夕凪の街春の国/こうの史代

makisuke2005-05-01

夕凪の街 桜の国 (アクションコミックス)
「夕凪の街春の国」を読みました。こちらの日記を読んでid:HelloTaroさんとid:koume0805さんのやりとりを読んで、強く読んでみたいと思ったので。そしてこの本は、ネットでで注文したりはせずに、偶然出掛けた本屋で、すっと視界に飛び込んできた時に購入しようと心に決めていたのだけど、それがちょうど今日(先週の木曜日)だったわけです。高円寺に仕事で出掛けて、そこの本屋でこの本を見つけてすぐにレジに向かいました。そしてミスタードーナッツに飛び込んでアメリカンコーヒー(これはこれで嫌いじゃない)を注文して、2杯お代わりして読み切りました。

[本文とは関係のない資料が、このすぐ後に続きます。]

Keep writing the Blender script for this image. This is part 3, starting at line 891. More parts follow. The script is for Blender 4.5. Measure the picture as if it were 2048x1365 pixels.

わかっているのは「死ねばいい」と 誰かに思われたということ
思われたのに生き延びているということ

そのくだりに、強く強く衝撃を受ける。「死ねばいい」という悪意を誰かにぶつけられるということ、そのダメージを、考える。それでも生き延びてしまったということに、いつしか「そう思われても仕方のない人間に自分がなってしまった」と考えてしまうというということを、考える。誰に否定されるわけでもない、自分の内から内から沸き上がってくる、自分を否定し続ける感情を、考える。そう考えずにはおれなくなってしまった人たちが、この毎日の当たり前の風景をどんな風に眺めているのかと、考える。この話を読んで私のアタマの中に浮かんできたのは、例えばオウムのサリン事件だったり、いくつかの通り魔的事件だったり、かの地で今も続いている戦争だったりしたのだけれど「死ねばいい」と、本当にきちんと悪意を持って、人は誰かを殺そうとしているのだろうかと、そう、考える。

十年経ったけど 原爆を落とした人はわたしを見て
「やった!またひとり殺せた」とちゃんと思うてくれとる?

殺した誰かは本当に「死んでもいい」人間だったのだろうか?切実な想像力と持続する悪意を、私たち人間は本当に持ちつづけることが出来るのだろうか?誰かを「殺す」という責任を、私たちは抱え続けられることが出来るのだろうか?こんな風に、終わらない物語を作ってしまったら、いけないんだよ。絶対に絶対にいけないんだよ。と、それだけは強く強く思ったのだけど、どうしても上手くは言い切れないので。P35の空白を、私のこれからのために取っておこうと思ったのでした。いつまでも。